G. K. Chesterton on software development

John D. Cook blogs a great quotation from G. K. Chesterton that advises caution before removing something. In essence, he challenges people who would remove something unnecessary to go and figure out why it was erected in the first place. Needless to say, this is an issue we deal with a lot in writing software.

In the comments of the post, an interesting debate plays out about the role of code, automated tests, and documentation in helping people figure out why the code that they want to delete was originally written.

Written properly, your code should be self-documenting in terms of its basic workings. Donald Knuth’s literate programming takes this approach to an extreme, but we can move a long way toward it just by naming things well and structuring our programs to emphasize readability. Comments still have their place in areas where efficiency trumps readability, but generally, we should always prefer writing our code so that it’s comprehensible without them.

Unit tests verify that code is functioning properly. They have some use as documentation, but their purpose is to enable you to refactor your code with the assurance that you haven’t broken anything as long as the tests still pass.

Documentation in comments or elsewhere should be the story of why the code works the way it does. Why was a particular algorithm chosen? What compromises did you have to make for performance? What’s likely to fail under strain? These are the sorts of questions that are difficult to answer in the code itself, but are important to anyone who’s expected to maintain the code in the future.

For another take on learning about why things are as they are before making changes, check out my post from last February on getting off to a successful start at a new job. My advice to myself served me pretty well in 2012.

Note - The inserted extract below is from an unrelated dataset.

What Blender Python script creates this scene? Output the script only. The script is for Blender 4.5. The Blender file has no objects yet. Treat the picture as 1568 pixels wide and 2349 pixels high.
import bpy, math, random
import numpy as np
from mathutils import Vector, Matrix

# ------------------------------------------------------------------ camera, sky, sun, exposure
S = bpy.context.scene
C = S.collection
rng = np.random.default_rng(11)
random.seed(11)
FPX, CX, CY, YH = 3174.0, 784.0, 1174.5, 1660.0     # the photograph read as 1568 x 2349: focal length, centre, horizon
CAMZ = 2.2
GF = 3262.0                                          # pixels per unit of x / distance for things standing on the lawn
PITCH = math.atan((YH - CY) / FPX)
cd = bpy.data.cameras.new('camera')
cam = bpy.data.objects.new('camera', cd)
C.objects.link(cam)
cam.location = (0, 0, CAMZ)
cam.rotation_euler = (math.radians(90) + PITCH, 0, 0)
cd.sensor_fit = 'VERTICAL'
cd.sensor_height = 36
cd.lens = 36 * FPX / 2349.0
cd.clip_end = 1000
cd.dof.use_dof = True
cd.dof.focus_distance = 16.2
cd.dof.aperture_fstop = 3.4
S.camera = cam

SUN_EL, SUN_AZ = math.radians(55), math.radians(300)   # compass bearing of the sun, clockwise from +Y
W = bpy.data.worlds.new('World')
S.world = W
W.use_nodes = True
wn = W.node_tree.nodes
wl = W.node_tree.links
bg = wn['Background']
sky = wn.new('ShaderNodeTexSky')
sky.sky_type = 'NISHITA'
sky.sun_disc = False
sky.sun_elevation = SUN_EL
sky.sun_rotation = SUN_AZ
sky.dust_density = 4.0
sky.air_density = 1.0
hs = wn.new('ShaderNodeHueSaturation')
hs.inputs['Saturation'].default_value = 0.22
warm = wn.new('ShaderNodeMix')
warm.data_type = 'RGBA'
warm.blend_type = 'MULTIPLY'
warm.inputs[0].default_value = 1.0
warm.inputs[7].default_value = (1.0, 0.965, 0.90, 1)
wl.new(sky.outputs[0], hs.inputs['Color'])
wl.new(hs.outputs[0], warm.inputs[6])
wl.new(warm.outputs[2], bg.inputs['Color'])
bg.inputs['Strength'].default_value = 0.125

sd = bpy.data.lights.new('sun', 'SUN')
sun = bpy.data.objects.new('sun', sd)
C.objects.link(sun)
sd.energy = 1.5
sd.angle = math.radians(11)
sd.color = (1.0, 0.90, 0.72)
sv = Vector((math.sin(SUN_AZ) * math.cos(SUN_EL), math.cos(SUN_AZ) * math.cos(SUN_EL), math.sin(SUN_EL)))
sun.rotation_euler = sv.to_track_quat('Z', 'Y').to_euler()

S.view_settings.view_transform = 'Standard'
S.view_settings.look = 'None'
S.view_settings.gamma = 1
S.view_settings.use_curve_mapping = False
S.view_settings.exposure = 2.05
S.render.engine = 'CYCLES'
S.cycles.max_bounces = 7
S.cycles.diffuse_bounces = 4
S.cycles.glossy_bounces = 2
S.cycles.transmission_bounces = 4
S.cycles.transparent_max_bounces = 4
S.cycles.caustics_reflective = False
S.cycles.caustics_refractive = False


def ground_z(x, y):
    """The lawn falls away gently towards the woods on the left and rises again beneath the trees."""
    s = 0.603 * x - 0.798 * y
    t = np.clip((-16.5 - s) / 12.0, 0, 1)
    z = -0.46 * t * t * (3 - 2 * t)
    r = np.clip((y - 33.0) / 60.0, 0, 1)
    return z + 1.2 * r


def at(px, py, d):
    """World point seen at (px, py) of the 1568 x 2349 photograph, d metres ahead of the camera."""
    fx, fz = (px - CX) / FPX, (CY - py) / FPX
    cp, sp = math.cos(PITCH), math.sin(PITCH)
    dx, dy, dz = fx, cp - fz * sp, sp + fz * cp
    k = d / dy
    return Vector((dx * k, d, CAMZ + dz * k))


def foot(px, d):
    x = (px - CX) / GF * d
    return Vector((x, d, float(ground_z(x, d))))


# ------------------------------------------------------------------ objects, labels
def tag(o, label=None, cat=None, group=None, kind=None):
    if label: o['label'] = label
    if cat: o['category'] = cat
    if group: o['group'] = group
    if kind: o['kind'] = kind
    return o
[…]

Camille Fournier on writing software for humans

I really liked this post by Camille Fournier, who runs the engineering team for Rent the Runway. When confronted with the problem of giving customers the confidence that the garment they rent will fit properly when it arrives, engineers tend to turn to solutions that involve 3D modeling and “virtual fit assistants.” Unfortunately, real humans are put off by these approaches. The solution they arrived at is much lower tech, but much better for customers. There are two takeaways, I think. The first is that diversity of all kinds on a team is valuable because it leads to a wider variety of proposed solutions to problems. The second thing is that this kind of problem really proves the value of experimentation as a product development approach. Try things and measure the results. You’ll probably wind up being surprised.